E se nel derby fra pancia e cuore provasse a vincere la testa? Non facile. In tempi di Brexit e Usa «trumpiani» si è capito che – quando le cose non vanno – a imporsi sono gli estremismi emotivi. Il calcio ovviamente non fa eccezione e così, quando (sorprendentemente) la Roma perde 3 delle ultime 4 partite, mettendo a repentaglio la qualificazione in Coppa Italia e il 2° posto in campionato, le budella del gigante giallorosso vanno in subbuglio su un argomento che è un po’ un «evergreen»: il rapporto non facile tra Luciano Spalletti e Francesco Totti. Due premesse d’obbligo: 1) l’andamento di questa fetta della stagione ha poco a che vedere con questa storia; 2) a differenza di quanto si vociferava ieri nell’etere romano, tra i due non c’è stato alcun litigio dopo il derby.
COMPLEANNO E FUTURO – Sottotraccia, però, l’amarezza per il presente ha riportato in auge la questione dell’impiego del capitano romanista. Detto che un utilizzo dal primo minuto non è auspicato neppure dai più tottiani, nell’ambiente ci si chiede se – almeno con la Lazio – un minutaggio più corposo avrebbe potuto essere utile a spostare l’inerzia del match. Vero? La controprova non esiste e quindi tutte le teorie possono essere fumo o cemento. Di sicuro, proprio oggi che taglia il traguardo dei 58 anni, Spalletti è ad un bivio – restare o andare via – in cui anche la variabile Totti ha il suo peso. Ma anche la società esamina l’allenatore. L’intendimento è ovviamente quello di confermarlo, sorprende però come la gestione del capitano riesca a mandarlo in difficoltà non nella pratica, ma nell’emotività.

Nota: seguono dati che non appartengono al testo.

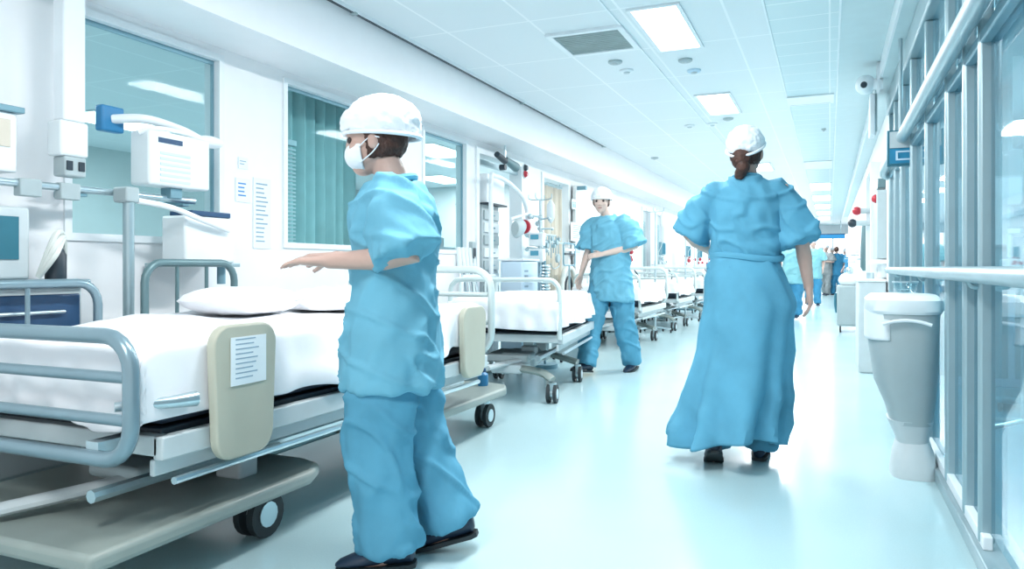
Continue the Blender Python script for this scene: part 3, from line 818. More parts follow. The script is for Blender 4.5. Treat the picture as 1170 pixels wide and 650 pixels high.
    tor(b, [(pel + V(0, 0, -.12), .13, .10), (pel + V(0, 0, -.05), .175, .13), (pel + V(0, 0, .04), .175, .125), (pel + V(0, 0, .14), .15, .11)])
    for s in (0, 1):
        Hh, K, A = V(*HP[s]), V(*J['kn'][s]), V(*J['an'][s]); k = g('leg', 1.0)
        end = A + (A - K).normalized() * g('cuffdrop', .0)
        limb(b, [Hh + V(0, 0, .03), (Hh * 2 + K) / 3, (Hh + K * 2) / 3, K, (K * 2 + end) / 3, (K + end * 2) / 3, end], [.105, .108, .098 * k, .088 * k, .085 * k, .083 * k, .082 * k], 20)
    fuse('trousers', b, cv, tm, r, 3, creaser(.015, 1, g('seed', 0), pel.z - .10))
    b = B(); wl = g('torso')                         # tunic
    tor(b, wl)
    for s in (0, 1):
        S, E = V(*J['sh'][s]), V(*J['el'][s]); sg = 1 if S.x > 0 else -1; t = g('sleeve', .85); e = S + (E - S) * t; k = g('sl_r', 1.0)
        limb(b, [S + V(-sg * .09, 0, -.03), S + V(-sg * .02, 0, -.005), S + (E - S) * .25, S + (E - S) * .55, e], [g('slk', (.075, .078, 1))[0], g('slk', (.075, .078, 1))[1], .080 * k * g('slk', (0, 0, 1))[2], .088 * k, .102 * k], 20)
    fuse('tunic', b, cv, cm, r, 3, creaser(.014, 1.3, 5 + g('seed', 0)))
    if g('collar', True):
        b = B(); pts = [nb + V(math.cos(t) * .072, math.sin(t) * .066 - .004, .004 - .018 * math.sin(t)) for t in [2 * PI * k / 28 for k in range(28)]]
        tube(b, pts, .012, 8, closed=True); obj('collar', b, cm, r)
    if g('skirt'):
        b = B(); rs = []
        for c, a, d_, amp in g('skirt'):
            rs.append([V(c[0] + math.cos(t) * a * (1 + amp * (math.sin(t * 9 + c[2] * 2.2 + 1.2 * math.sin(t * 2)) * .8 + .5 * math.sin(t * 4 + 1))), c[1] + math.sin(t) * d_ * (1 + amp * (math.sin(t * 9 + c[2] * 2.2 + 1.2 * math.sin(t * 2)) * .8 + .5 * math.sin(t * 4 + 1))), c[2] + .05 * amp * 4 * math.cos(t * 2 + 2)) for t in [2 * PI * k / 72 for k in range(72)]])
        # interpolate rings
        R2 = []
        for i in range(len(rs) - 1):
            for q in range(6): R2.append([rs[i][j].lerp(rs[i + 1][j], q / 6) for j in range(72)])
        R2.append(rs[-1]); rings(b, R2, cap=False)
        for v in b.verts:
            v.co += V(v.co.x, v.co.y, 0).normalized() * .02 * (1 - 2 * abs(noise.noise(V(v.co.x * 6 + v.co.z * 3, v.co.y * 6, v.co.z * 2.5))))
        o = obj('gown_skirt', b, g('skirt_m', cm), r); m_ = o.modifiers.new('s', 'SOLIDIFY'); m_.thickness = .006
        for p in o.data.polygons: p.use_smooth = True
        b = B(); z = g('skirt')[0][0][2]; a = g('skirt')[0][1] + .008; d_ = g('skirt')[0][2] + .008
        tube(b, [V(math.cos(t) * a, g('skirt')[0][0][1] + math.sin(t) * d_, z + .012 * math.sin(t * 2)) for t in [2 * PI * k / 40 for k in range(40)]], .013, 8, closed=True, flat=1.4)
        o = obj('waist_tie', b, cm, r)
    # headwear, hair, mask
    def shell(name, m_, prof, amp, cutf, sub=5, fs=30):
        b = B(); bmesh.ops.create_icosphere(b, subdivisions=sub, radius=1)
        kill = [v for v in b.verts if cutf(v.co)]
        bmesh.ops.delete(b, geom=kill, context='VERTS')
        for v in b.verts:
            q = v.co.copy(); k = 1 + amp * noise.noise(q * 5 + V(g('seed', 0), 0, 0)) + amp * .5 * noise.noise(q * 12)
            v.co = H @ V(prof[0][0] + q.x * prof[1][0] * k, prof[0][1] + q.y * prof[1][1] * k, prof[0][2] + q.z * prof[1][2] * k)
        o = obj(name, b, m_, r); md = o.modifiers.new('s', 'SOLIDIFY'); md.thickness = .004
        for p in o.data.polygons: p.use_smooth = True
        return o
    sub = 5 if vx < .012 else 3
    if g('hair'):
        shell('hair', g('hairm', 'hair'), ((0, -.012, .012), (.083, .102, .100)), .04, lambda q: q.y > .35 and q.z < .45 or q.z < -.75, sub)
        if g('hair') == 'bun':
            b = B(); bmesh.ops.create_icosphere(b, subdivisions=4, radius=1, matrix=H @ Matrix.Translation((0, -.105, -.035)) @ Matrix.Diagonal((.048, .040, .055, 1)))
            tube(b, [H @ V(*p) for p in smooth_path([(0, -.10, -.04), (.012, -.115, -.08), (-.005, -.10, -.115), (.004, -.085, -.135)])], [.034] * 8 + [.03] * 6 + [.02] * 5, 12)
            for v in b.verts: v.co += V(0, 0, 0) + (v.co - hc).normalized() * .005 * noise.noise(v.co * 60)
            obj('hair_bun', b, g('hairm', 'hair'), r)
    if g('cap', True):
        tilt = g('captilt', .0); cz = g('capcut', -.18); cs = g('capscale', (.094, .118, .098)); co = g('capoff', (0, -.022, .040))
        shell('cap', g('capm', 'cap'), (co, cs), .06, lambda q: q.z < cz + tilt * q.y, sub, )
        n = 40
        b = B(); z0 = cz
        pts = []
        for k in range(n):
            t = 2 * PI * k / n; rr = math.sqrt(1 - cz ** 2); y_ = math.sin(t) * rr; z_ = z0 + tilt * y_
            pts.append(H @ V(co[0] + math.cos(t) * rr * cs[0], co[1] + y_ * cs[1], co[2] + z_ * cs[2]))
        tube(b, pts, .0075, 8, closed=True); obj('cap_band', b, g('capm', 'cap'), r)
    if g('mask'):
        shell('face_mask', 'mask', ((0, .036, -.040), (.070, .072, .058)), .02, lambda q: q.y < .02, sub)
        for s in (-1, 1):
            b = B()
            tube(b, [H @ V(*p) for p in smooth_path([(s * .066, .045, -.02), (s * .082, .0, .005), (s * .08, -.03, .0)])], .0025, 6)
            tube(b, [H @ V(*p) for p in smooth_path([(s * .060, .045, -.07), (s * .076, .0, -.045), (s * .08, -.025, -.02)])], .0025, 6)
            obj('mask_strap', b, 'mask', r)
    return r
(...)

Dopo il 4-1 col Torino, ad esempio, quel tirare fuori il rinnovo di contratto del numero dieci – totalmente fuori contesto – ha stupito tutti. E allora da Trigoria giungono queste riflessioni: 1) se un anno fa lo stesso Spalletti diceva che era felice di qualsiasi scelta Totti facesse («può fare il Giggs e venire in panchina con me, o il Nedved»), adesso legare il proprio futuro, da parte del tecnico, con rinnovo del capitano è pretestuoso; 2) se il «leit motiv» di Spalletti è stato spesso: «Ce ne vorrebbero venti come Totti», la replica è questa: ma se ci sono problemi a gestirne uno, come farebbe a gestirne venti?
IL CONFRONTO – Insomma – detto che ieri la giornata è corsa lungo i soliti binari, con un discorso motivazionale da parte del tecnico alla squadra («Non molliamo», il concetto di base) – logico che la quotidianità nasconda malesseri antichi. Ancora adesso, mormorano a Trigoria, quando l’Olimpico invoca Totti, il toscano pare soffrire. Lo fa per il bene del gruppo, dicono gli spallettiani, che aggiungono: ma cosa ha vinto la Roma con Totti in questi anni? Il messaggio è chiaro: il tecnico pensa solo alla Roma e, semmai, soffre il tottismo e non Totti. Possibile. Come è probabile che quei minutaggi finali intristiscano il capitano. Con queste premesse, è sempre più forte il tam tam che vuole Totti, già dubbioso di suo, più propenso dare l’addio se resterà Spalletti. Insomma, quando Pallotta arriverà a Roma – tra il 16 e il 19 marzo – dovrà di sicuro confessare entrambi per evitare che la convivenza non sconfini nella sopportazione. Impresa ardua.